Samedi 7 juin, 15 H. Rendez-vous avec Chris Womersley au bar de l'hôtel Oceania, qui jouxte le Palais du Grand Large, siège d'Étonnants Voyageurs. J'ai quitté à la hâte le stand de mes amis Québécois, j'y retournerai. Miracle, je suis à l'heure.
Après “Les affigés”, l'auteur australien Chris Womersley vient de publier “La mauvaise pente” chez Albin Michel, dans la collection dirigée par Francis Geffard. Merci à ce dernier d'avoir planifié cette rencontre. Il est vrai que je n'ai pas caché mon enthousiasme autour de ce roman supérieur. Chris Womersley s'avance vers moi, souriant, main tendue. Nous serons bientôt rejoints par une charmante jeune traductrice. Ça vaut mieux, même si je comprends à peu près l'Anglais et si je le baragouine vaguement. Interview ou rencontre entre un auteur et un lecteur, ce sera autant les deux approches.
Le thème de “Les affigés”, son précédent titre que je n'ai pas encore lu, c'étaient les séquelles de 14-18. Une question sur ce livre : Chris Womersley me confirme que oui, les Australiens se souviennent et commémorent toujours leurs 70.000 soldats engagés dans le premier conflit mondial. Peut-être une des raisons du succès de ce roman.
L'essentiel de l'entretien concerne “La mauvaise pente”, premier roman écrit par l'auteur, mais le second paru en français.
Chris Womersley assume de ne pas avoir situé géographiquement l'histoire. “Nowhere and everywhere” (nulle part et n'importe où), c'est ce qu'il a souhaité.
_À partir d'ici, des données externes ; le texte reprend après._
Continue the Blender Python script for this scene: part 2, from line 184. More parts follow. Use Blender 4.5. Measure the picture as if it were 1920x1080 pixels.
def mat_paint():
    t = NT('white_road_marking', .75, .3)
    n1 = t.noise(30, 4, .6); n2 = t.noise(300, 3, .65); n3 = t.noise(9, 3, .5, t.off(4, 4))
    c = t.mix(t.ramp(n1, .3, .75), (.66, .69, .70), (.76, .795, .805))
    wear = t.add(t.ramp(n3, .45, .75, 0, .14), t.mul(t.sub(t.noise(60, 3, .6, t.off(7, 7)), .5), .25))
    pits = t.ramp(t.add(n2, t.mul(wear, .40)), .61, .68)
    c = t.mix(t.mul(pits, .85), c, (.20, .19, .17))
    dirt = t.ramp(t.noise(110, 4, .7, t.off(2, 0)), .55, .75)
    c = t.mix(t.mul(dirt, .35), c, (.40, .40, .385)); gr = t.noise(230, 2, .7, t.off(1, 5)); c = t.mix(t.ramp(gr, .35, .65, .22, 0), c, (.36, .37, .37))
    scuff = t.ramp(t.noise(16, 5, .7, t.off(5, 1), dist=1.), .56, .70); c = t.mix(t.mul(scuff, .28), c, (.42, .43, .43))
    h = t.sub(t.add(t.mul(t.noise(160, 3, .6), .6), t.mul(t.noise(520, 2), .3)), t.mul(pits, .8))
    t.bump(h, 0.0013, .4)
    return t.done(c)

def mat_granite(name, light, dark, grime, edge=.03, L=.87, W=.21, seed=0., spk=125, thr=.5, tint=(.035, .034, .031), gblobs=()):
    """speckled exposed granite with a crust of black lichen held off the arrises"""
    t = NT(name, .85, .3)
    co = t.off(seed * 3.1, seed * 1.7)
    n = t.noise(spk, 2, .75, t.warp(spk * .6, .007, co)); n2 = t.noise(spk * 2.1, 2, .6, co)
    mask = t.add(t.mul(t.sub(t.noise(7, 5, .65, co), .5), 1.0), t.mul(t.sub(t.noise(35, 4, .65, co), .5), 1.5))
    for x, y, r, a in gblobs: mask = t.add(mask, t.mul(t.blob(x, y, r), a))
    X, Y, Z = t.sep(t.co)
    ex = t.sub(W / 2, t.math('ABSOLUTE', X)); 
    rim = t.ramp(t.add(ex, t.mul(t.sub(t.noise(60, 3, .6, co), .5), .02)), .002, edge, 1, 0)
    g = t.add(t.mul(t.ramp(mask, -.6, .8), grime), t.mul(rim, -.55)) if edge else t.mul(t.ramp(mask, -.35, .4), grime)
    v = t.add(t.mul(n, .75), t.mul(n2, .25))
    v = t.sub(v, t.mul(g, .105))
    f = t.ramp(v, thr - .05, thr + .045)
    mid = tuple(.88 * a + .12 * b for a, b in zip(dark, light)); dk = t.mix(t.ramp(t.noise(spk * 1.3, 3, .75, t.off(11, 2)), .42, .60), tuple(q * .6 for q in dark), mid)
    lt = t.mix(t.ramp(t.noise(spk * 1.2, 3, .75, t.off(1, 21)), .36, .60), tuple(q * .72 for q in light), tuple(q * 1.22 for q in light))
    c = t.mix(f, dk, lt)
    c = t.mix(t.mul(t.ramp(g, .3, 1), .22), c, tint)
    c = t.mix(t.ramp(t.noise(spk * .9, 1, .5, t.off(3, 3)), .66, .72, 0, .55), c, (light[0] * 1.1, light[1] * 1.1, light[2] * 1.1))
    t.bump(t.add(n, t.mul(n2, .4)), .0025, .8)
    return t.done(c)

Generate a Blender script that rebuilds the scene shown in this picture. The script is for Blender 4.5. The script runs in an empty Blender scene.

Aucune arrière-pensée de placer plus aisément ce roman chez des éditeurs, ni de viser un plus vaste public du fait de son universalité, comme je l'ai suggéré par taquinerie. Un vrai choix, donc.
Il est question d'une somme de 60.000 dans ce roman, pas une fortune puisqu'il s'agit de trafics. Dans la V.O., il semble que ce chiffre soit plus clairement affiché en dollars, ce qui apparaît moins dans la traduction française (excellente, néanmoins).
Une scène qu'il a voulu forte dans ce roman ? Au motel, alors qu'un couple est plein de vie, le jeune Lee agonise (blessé par balle au ventre) dans la chambre de l'autre côté du mur. Symbolique d'une situation quasi-désespérée, dans l'indifférence, tandis que le monde continue à tourner.
Le jeune Lee, le Dr Wild en fuite, le vieux truand Joseph : Chris Womersley n'a pas voulu les présenter comme des héros positifs. Non, il y a nettement plus de mauvais que de bon en eux. Le seul qu'on puisse un peu défendre, c'est le médecin, pour sa naïveté. Il a commis une faute par négligence, avec ses antécédents de drogué, mais ce n'est pas un criminel. Les deux autres sont de véritables malfaiteurs. Bien sûr, le lecteur peut leur accorder une certaine sympathie. Mais l'auteur estime trahir l'idée s'ils s'en sortent trop bien. Lecteur et auteur savent qu'il s'agit d'une fiction. Toutefois, pour convaincre, l'auteur doit rester dans une logique réaliste, être juste.
Surtout, Chris Womersley ne raconte pas simplement une histoire. Il tient à ce que son écriture soit la plus belle possible. Même si la brutalité domine le récit, évidemment. Sur ma suggestion, il admet que règne ici un climat fatalement sale, “dirty”.
Les héros de “La mauvaise pente” peuvent rappeler ceux de David Goodis, face à leur sombre destin. En fait, Chris Womersley se sent plus proche du cinéma de Jean-Pierre Melville, avec des personnages ténébreux, parlant peu mais ayant un passif chargé. Tel “Le Samouraï” (1967, avec Alain Delon).
Pour Chris Womersley, dans le roman noir, ce sont avant tout des héros corrompus (“corrupted”, à traduire plus sûrement par : viciés, pervertis, gangrénés). Ils vivent une chute morale, donc probablement sans retour. Une version jusqu'au-boutiste du roman noir, vers le “darkness”, l'obscurité.
J'espère ne pas avoir trahi ni la pensée, ni les réponses de ce remarquable écrivain australien. Très belle rencontre, avec un auteur qu'il faut lire absolument. Merci encore à Chris Womersley, à notre traductrice, et à Francis Geffard.